TASK DETAILS
Among the lines below, list those containing the string "scene".

SOURCE EXCERPT
****

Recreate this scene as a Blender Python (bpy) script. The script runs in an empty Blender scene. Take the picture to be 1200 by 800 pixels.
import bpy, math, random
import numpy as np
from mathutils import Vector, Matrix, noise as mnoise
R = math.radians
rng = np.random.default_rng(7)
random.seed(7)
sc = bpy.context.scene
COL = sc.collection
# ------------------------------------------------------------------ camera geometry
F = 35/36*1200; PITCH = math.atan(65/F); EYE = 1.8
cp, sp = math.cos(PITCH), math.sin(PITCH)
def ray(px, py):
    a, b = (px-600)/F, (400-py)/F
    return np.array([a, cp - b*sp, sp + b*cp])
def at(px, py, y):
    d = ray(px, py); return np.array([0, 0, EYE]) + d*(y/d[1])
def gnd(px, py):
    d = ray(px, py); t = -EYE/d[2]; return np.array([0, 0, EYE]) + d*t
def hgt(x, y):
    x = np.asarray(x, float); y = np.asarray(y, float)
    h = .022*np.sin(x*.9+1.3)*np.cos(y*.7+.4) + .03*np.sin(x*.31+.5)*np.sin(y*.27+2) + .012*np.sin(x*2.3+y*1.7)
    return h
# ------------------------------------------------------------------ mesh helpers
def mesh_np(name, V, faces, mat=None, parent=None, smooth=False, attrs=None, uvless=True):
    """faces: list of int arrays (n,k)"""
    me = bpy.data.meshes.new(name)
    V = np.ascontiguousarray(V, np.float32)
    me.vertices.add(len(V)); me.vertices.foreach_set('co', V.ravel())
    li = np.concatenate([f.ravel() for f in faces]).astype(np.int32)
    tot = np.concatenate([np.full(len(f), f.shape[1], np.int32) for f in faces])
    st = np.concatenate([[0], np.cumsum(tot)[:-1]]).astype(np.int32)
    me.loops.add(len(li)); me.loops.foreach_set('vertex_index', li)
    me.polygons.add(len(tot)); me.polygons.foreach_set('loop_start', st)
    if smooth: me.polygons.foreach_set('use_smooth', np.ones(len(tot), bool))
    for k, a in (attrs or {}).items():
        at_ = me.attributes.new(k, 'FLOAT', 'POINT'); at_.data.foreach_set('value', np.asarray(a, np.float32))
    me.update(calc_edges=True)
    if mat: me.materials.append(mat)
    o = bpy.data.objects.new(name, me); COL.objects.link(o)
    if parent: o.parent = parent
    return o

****

OUTPUT
Recreate this scene as a Blender Python (bpy) script. The script runs in an empty Blender scene. Take the picture to be 1200 by 800 pixels.
sc = bpy.context.scene